AIM OF THE EXERCISE:
Restate, exactly and without pictures, the lines from the start of the listing below through the line holding "C = bpy.context.scene.collection".

━━━━━ DATA SECTION

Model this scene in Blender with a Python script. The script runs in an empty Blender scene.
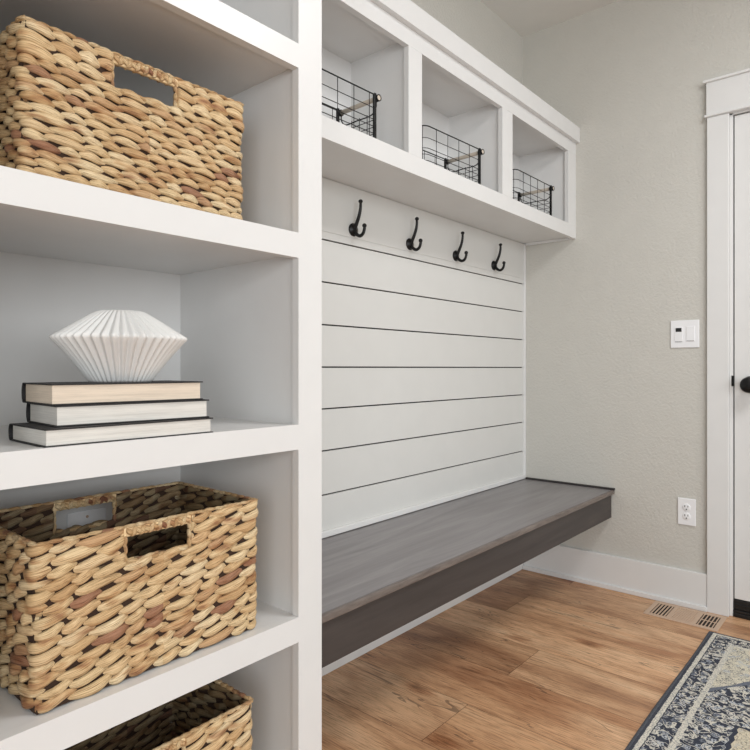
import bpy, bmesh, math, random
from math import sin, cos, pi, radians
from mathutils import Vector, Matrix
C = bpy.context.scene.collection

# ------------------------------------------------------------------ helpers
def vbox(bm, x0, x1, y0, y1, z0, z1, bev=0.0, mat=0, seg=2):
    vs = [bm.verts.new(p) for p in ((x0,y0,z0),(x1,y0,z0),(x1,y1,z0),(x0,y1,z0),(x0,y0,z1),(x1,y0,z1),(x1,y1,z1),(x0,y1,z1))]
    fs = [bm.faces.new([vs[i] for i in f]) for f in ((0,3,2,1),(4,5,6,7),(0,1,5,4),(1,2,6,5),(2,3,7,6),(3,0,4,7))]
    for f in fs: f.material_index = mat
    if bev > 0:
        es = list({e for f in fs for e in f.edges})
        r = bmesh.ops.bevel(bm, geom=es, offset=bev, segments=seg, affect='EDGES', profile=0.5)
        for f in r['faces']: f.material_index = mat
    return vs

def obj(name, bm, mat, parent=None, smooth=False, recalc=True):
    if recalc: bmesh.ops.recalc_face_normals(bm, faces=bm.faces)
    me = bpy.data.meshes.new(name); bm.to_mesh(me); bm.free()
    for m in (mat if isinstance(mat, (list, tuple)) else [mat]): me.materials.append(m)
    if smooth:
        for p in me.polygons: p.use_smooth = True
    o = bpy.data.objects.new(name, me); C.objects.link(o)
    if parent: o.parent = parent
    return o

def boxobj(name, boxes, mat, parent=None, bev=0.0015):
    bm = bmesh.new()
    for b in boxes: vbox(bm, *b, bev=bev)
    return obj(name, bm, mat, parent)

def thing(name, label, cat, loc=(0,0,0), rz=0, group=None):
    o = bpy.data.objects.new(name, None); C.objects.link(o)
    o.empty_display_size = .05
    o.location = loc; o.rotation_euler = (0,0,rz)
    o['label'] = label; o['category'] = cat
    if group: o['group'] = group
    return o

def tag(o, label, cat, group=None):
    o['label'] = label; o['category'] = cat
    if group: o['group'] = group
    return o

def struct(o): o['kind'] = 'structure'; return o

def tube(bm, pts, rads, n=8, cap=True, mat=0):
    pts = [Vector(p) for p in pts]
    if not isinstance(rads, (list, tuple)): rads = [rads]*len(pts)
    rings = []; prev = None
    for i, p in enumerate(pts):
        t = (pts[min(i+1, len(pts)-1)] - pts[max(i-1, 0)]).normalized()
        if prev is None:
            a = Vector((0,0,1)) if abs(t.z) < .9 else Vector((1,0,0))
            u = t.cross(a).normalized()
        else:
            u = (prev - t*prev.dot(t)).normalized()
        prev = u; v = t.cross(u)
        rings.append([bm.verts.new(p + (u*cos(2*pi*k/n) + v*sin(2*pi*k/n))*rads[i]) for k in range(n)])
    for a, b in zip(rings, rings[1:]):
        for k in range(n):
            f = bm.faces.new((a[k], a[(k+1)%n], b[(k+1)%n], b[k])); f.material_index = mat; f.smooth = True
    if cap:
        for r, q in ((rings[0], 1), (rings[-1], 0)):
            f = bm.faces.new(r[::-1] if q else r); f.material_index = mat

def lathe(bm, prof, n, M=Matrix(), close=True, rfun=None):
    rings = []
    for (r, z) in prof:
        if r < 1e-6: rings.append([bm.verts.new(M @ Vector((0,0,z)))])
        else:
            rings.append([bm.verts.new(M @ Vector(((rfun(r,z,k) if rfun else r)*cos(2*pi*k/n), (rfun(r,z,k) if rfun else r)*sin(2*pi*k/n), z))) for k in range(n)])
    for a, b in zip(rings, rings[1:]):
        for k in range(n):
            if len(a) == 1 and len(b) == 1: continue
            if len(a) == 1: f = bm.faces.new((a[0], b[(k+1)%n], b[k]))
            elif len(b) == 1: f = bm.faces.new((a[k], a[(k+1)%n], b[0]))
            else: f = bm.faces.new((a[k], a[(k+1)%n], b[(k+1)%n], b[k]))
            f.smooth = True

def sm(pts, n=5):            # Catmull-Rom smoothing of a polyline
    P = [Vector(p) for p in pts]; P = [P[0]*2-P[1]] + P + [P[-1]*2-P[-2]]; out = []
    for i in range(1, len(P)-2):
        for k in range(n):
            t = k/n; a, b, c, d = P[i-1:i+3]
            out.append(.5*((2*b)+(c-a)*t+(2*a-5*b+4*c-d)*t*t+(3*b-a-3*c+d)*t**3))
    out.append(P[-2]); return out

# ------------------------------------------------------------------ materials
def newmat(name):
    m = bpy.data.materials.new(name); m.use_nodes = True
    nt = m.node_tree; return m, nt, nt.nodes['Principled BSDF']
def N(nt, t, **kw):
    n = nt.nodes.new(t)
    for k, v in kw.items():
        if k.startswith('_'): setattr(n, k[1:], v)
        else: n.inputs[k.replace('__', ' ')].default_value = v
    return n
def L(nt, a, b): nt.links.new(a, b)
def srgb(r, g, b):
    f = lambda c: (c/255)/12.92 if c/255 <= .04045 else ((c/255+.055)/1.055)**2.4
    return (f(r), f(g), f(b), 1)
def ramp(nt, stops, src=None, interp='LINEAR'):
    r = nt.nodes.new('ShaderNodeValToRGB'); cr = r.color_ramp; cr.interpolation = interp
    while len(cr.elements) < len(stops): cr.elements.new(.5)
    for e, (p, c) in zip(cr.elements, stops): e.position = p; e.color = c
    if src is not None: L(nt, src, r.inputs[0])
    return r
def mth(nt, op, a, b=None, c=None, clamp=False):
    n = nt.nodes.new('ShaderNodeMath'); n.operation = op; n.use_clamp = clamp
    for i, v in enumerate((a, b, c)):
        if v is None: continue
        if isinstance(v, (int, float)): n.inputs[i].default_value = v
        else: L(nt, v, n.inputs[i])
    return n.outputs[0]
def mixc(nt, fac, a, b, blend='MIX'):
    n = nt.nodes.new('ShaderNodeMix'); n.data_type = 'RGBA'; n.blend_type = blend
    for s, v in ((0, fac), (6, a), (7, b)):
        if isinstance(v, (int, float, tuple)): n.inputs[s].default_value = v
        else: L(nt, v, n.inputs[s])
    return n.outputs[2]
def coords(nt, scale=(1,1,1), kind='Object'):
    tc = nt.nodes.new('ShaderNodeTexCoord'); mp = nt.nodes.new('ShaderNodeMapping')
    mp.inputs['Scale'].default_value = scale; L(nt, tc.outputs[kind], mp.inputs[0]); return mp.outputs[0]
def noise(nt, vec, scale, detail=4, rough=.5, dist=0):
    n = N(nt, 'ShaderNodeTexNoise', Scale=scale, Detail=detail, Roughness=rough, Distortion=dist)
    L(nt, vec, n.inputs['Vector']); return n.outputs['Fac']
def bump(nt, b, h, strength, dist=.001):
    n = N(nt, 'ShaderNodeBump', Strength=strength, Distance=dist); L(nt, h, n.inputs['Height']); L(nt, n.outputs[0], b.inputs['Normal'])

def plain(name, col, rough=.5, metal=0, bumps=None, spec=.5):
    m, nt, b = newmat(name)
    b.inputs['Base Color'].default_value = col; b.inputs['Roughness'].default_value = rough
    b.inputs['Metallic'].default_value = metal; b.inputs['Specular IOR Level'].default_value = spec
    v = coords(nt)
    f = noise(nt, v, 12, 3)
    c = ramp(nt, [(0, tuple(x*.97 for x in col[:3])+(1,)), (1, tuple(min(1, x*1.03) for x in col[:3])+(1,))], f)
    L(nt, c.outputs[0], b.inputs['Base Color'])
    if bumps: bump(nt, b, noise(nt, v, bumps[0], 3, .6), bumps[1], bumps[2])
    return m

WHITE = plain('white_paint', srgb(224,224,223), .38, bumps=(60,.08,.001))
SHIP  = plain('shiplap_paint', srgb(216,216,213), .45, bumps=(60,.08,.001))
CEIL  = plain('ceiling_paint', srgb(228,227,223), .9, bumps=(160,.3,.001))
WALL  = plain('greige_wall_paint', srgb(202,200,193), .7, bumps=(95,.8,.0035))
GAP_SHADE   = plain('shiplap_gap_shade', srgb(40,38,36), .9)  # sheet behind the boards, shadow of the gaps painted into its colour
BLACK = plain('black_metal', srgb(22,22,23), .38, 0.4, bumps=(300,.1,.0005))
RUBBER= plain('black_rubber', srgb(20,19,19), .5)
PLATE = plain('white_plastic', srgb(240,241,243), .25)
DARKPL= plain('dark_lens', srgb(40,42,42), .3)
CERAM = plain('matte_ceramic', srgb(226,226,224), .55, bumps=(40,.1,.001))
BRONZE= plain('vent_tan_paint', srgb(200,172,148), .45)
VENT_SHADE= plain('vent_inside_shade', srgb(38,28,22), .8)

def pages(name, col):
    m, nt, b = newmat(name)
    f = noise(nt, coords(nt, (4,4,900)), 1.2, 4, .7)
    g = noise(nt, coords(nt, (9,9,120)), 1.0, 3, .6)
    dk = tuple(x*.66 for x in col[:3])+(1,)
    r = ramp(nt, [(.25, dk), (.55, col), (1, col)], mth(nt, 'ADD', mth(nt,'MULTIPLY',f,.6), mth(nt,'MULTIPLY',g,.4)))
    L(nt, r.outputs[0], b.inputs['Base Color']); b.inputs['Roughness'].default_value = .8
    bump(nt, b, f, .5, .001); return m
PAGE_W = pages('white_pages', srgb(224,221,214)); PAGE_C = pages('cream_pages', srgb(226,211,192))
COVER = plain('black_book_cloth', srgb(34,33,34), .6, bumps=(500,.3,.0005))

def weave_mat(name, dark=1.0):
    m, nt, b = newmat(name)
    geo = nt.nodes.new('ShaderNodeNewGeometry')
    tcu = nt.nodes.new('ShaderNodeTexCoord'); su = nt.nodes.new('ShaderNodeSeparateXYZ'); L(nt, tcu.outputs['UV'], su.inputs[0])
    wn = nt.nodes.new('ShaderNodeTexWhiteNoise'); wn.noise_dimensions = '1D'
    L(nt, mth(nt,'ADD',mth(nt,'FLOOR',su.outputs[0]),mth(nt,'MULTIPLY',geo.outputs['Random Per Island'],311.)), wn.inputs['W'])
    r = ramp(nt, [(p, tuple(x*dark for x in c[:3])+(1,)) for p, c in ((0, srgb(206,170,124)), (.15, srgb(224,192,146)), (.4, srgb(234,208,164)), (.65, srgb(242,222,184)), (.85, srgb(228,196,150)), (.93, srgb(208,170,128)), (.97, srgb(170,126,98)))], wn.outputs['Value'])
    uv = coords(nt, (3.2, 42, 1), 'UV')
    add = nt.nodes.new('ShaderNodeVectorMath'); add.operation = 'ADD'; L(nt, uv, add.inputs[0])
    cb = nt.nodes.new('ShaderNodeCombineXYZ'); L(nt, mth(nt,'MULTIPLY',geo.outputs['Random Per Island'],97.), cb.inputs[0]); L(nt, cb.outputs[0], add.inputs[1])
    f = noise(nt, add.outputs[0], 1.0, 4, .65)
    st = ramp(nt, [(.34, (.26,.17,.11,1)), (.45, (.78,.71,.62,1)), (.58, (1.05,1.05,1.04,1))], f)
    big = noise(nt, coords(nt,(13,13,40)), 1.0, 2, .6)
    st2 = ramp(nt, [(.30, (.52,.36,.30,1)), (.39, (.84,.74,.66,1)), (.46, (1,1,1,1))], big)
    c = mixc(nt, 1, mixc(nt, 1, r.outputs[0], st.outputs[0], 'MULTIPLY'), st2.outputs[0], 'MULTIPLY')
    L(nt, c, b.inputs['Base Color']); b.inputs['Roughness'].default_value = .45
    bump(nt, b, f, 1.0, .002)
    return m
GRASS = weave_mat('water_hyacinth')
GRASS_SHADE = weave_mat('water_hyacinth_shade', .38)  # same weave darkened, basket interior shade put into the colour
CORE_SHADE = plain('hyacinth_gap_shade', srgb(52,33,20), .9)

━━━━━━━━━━

THE ANSWER:
Model this scene in Blender with a Python script. The script runs in an empty Blender scene.
import bpy, bmesh, math, random
from math import sin, cos, pi, radians
from mathutils import Vector, Matrix
C = bpy.context.scene.collection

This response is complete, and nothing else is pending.